Work required: Set down all of the data exactly as it appears.

[Scenes as source code]
----
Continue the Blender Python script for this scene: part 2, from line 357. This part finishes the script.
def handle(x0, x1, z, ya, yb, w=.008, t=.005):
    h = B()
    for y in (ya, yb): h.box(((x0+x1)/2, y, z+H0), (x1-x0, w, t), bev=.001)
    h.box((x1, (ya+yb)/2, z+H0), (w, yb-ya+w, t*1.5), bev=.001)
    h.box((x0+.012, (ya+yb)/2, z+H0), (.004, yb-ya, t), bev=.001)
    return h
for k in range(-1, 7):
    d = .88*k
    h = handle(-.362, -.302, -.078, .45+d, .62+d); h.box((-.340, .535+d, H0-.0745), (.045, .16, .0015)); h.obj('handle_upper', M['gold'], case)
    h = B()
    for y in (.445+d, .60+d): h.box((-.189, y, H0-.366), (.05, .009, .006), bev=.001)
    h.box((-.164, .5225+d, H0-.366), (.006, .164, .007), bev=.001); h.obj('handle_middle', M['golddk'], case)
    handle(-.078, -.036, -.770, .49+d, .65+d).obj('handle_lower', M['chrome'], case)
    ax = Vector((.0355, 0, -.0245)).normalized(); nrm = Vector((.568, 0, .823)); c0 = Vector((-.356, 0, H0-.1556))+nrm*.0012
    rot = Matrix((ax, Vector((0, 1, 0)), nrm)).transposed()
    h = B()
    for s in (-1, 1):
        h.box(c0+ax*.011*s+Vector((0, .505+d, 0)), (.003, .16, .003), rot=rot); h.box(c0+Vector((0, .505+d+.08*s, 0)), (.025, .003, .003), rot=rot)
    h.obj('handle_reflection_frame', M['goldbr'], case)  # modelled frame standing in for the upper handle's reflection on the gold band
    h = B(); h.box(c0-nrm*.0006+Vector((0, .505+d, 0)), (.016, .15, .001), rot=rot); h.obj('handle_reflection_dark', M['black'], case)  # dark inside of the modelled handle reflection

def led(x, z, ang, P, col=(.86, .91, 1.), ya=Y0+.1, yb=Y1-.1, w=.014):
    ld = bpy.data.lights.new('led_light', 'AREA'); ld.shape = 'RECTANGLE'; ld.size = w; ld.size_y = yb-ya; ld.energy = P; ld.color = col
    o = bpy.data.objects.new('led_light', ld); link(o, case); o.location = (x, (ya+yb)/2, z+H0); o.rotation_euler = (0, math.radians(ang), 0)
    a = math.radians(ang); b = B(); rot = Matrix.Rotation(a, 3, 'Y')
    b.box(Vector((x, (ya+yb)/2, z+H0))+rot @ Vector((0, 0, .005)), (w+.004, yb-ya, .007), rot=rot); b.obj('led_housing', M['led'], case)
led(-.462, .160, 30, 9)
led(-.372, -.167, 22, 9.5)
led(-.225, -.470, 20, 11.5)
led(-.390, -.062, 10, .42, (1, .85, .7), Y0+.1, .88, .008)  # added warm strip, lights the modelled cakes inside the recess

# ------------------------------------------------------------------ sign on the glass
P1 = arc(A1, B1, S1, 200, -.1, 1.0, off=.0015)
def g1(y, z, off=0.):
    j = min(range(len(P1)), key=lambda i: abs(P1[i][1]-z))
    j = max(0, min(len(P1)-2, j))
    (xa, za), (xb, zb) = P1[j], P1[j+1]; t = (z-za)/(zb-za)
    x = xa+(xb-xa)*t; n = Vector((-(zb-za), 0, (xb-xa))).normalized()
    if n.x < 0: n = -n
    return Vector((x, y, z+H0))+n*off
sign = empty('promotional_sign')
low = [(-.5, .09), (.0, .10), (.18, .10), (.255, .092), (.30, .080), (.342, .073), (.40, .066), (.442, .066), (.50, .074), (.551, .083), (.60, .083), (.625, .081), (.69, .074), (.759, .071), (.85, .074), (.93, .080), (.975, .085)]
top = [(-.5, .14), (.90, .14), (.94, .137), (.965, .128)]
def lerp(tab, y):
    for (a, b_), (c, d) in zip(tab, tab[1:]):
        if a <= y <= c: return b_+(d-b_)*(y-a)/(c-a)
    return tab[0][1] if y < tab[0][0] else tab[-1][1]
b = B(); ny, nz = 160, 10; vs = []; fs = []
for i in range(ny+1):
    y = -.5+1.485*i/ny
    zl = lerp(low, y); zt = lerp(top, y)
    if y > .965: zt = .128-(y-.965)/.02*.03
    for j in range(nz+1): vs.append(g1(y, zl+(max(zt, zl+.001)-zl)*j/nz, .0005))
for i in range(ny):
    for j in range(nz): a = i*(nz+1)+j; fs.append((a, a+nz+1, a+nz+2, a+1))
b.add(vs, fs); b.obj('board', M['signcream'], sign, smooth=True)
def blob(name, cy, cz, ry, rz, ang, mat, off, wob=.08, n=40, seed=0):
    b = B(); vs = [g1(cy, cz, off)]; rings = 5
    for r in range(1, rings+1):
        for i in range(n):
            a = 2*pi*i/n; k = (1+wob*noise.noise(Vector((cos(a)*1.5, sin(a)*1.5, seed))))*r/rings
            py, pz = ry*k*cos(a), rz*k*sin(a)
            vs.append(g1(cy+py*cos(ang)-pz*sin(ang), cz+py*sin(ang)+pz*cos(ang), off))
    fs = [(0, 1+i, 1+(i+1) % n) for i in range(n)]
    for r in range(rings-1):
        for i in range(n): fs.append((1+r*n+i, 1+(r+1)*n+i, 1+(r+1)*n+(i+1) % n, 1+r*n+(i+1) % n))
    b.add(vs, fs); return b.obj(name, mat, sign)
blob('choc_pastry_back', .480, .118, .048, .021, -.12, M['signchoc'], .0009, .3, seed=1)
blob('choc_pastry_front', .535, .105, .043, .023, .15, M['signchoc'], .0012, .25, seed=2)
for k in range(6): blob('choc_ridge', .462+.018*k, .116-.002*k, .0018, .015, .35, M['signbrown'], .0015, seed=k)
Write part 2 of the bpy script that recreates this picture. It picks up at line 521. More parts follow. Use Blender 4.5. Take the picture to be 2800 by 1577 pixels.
----
Full response:
Continue the Blender Python script for this scene: part 2, from line 357. This part finishes the script.
def handle(x0, x1, z, ya, yb, w=.008, t=.005):
    h = B()
    for y in (ya, yb): h.box(((x0+x1)/2, y, z+H0), (x1-x0, w, t), bev=.001)
    h.box((x1, (ya+yb)/2, z+H0), (w, yb-ya+w, t*1.5), bev=.001)
    h.box((x0+.012, (ya+yb)/2, z+H0), (.004, yb-ya, t), bev=.001)
    return h
for k in range(-1, 7):
    d = .88*k
    h = handle(-.362, -.302, -.078, .45+d, .62+d); h.box((-.340, .535+d, H0-.0745), (.045, .16, .0015)); h.obj('handle_upper', M['gold'], case)
    h = B()
    for y in (.445+d, .60+d): h.box((-.189, y, H0-.366), (.05, .009, .006), bev=.001)
    h.box((-.164, .5225+d, H0-.366), (.006, .164, .007), bev=.001); h.obj('handle_middle', M['golddk'], case)
    handle(-.078, -.036, -.770, .49+d, .65+d).obj('handle_lower', M['chrome'], case)
    ax = Vector((.0355, 0, -.0245)).normalized(); nrm = Vector((.568, 0, .823)); c0 = Vector((-.356, 0, H0-.1556))+nrm*.0012
    rot = Matrix((ax, Vector((0, 1, 0)), nrm)).transposed()
    h = B()
    for s in (-1, 1):
        h.box(c0+ax*.011*s+Vector((0, .505+d, 0)), (.003, .16, .003), rot=rot); h.box(c0+Vector((0, .505+d+.08*s, 0)), (.025, .003, .003), rot=rot)
    h.obj('handle_reflection_frame', M['goldbr'], case)  # modelled frame standing in for the upper handle's reflection on the gold band
    h = B(); h.box(c0-nrm*.0006+Vector((0, .505+d, 0)), (.016, .15, .001), rot=rot); h.obj('handle_reflection_dark', M['black'], case)  # dark inside of the modelled handle reflection

def led(x, z, ang, P, col=(.86, .91, 1.), ya=Y0+.1, yb=Y1-.1, w=.014):
    ld = bpy.data.lights.new('led_light', 'AREA'); ld.shape = 'RECTANGLE'; ld.size = w; ld.size_y = yb-ya; ld.energy = P; ld.color = col
    o = bpy.data.objects.new('led_light', ld); link(o, case); o.location = (x, (ya+yb)/2, z+H0); o.rotation_euler = (0, math.radians(ang), 0)
    a = math.radians(ang); b = B(); rot = Matrix.Rotation(a, 3, 'Y')
    b.box(Vector((x, (ya+yb)/2, z+H0))+rot @ Vector((0, 0, .005)), (w+.004, yb-ya, .007), rot=rot); b.obj('led_housing', M['led'], case)
led(-.462, .160, 30, 9)
led(-.372, -.167, 22, 9.5)
led(-.225, -.470, 20, 11.5)
led(-.390, -.062, 10, .42, (1, .85, .7), Y0+.1, .88, .008)  # added warm strip, lights the modelled cakes inside the recess

# ------------------------------------------------------------------ sign on the glass
P1 = arc(A1, B1, S1, 200, -.1, 1.0, off=.0015)
def g1(y, z, off=0.):
    j = min(range(len(P1)), key=lambda i: abs(P1[i][1]-z))
    j = max(0, min(len(P1)-2, j))
    (xa, za), (xb, zb) = P1[j], P1[j+1]; t = (z-za)/(zb-za)
    x = xa+(xb-xa)*t; n = Vector((-(zb-za), 0, (xb-xa))).normalized()
    if n.x < 0: n = -n
    return Vector((x, y, z+H0))+n*off
sign = empty('promotional_sign')
low = [(-.5, .09), (.0, .10), (.18, .10), (.255, .092), (.30, .080), (.342, .073), (.40, .066), (.442, .066), (.50, .074), (.551, .083), (.60, .083), (.625, .081), (.69, .074), (.759, .071), (.85, .074), (.93, .080), (.975, .085)]
top = [(-.5, .14), (.90, .14), (.94, .137), (.965, .128)]
def lerp(tab, y):
    for (a, b_), (c, d) in zip(tab, tab[1:]):
        if a <= y <= c: return b_+(d-b_)*(y-a)/(c-a)
    return tab[0][1] if y < tab[0][0] else tab[-1][1]
b = B(); ny, nz = 160, 10; vs = []; fs = []
for i in range(ny+1):
    y = -.5+1.485*i/ny
    zl = lerp(low, y); zt = lerp(top, y)
    if y > .965: zt = .128-(y-.965)/.02*.03
    for j in range(nz+1): vs.append(g1(y, zl+(max(zt, zl+.001)-zl)*j/nz, .0005))
for i in range(ny):
    for j in range(nz): a = i*(nz+1)+j; fs.append((a, a+nz+1, a+nz+2, a+1))
b.add(vs, fs); b.obj('board', M['signcream'], sign, smooth=True)
def blob(name, cy, cz, ry, rz, ang, mat, off, wob=.08, n=40, seed=0):
    b = B(); vs = [g1(cy, cz, off)]; rings = 5
    for r in range(1, rings+1):
        for i in range(n):
            a = 2*pi*i/n; k = (1+wob*noise.noise(Vector((cos(a)*1.5, sin(a)*1.5, seed))))*r/rings
            py, pz = ry*k*cos(a), rz*k*sin(a)
            vs.append(g1(cy+py*cos(ang)-pz*sin(ang), cz+py*sin(ang)+pz*cos(ang), off))
    fs = [(0, 1+i, 1+(i+1) % n) for i in range(n)]
    for r in range(rings-1):
        for i in range(n): fs.append((1+r*n+i, 1+(r+1)*n+i, 1+(r+1)*n+(i+1) % n, 1+r*n+(i+1) % n))
    b.add(vs, fs); return b.obj(name, mat, sign)
blob('choc_pastry_back', .480, .118, .048, .021, -.12, M['signchoc'], .0009, .3, seed=1)
blob('choc_pastry_front', .535, .105, .043, .023, .15, M['signchoc'], .0012, .25, seed=2)
for k in range(6): blob('choc_ridge', .462+.018*k, .116-.002*k, .0018, .015, .35, M['signbrown'], .0015, seed=k)
Write part 2 of the bpy script that recreates this picture. It picks up at line 521. More parts follow. Use Blender 4.5. Take the picture to be 2800 by 1577 pixels.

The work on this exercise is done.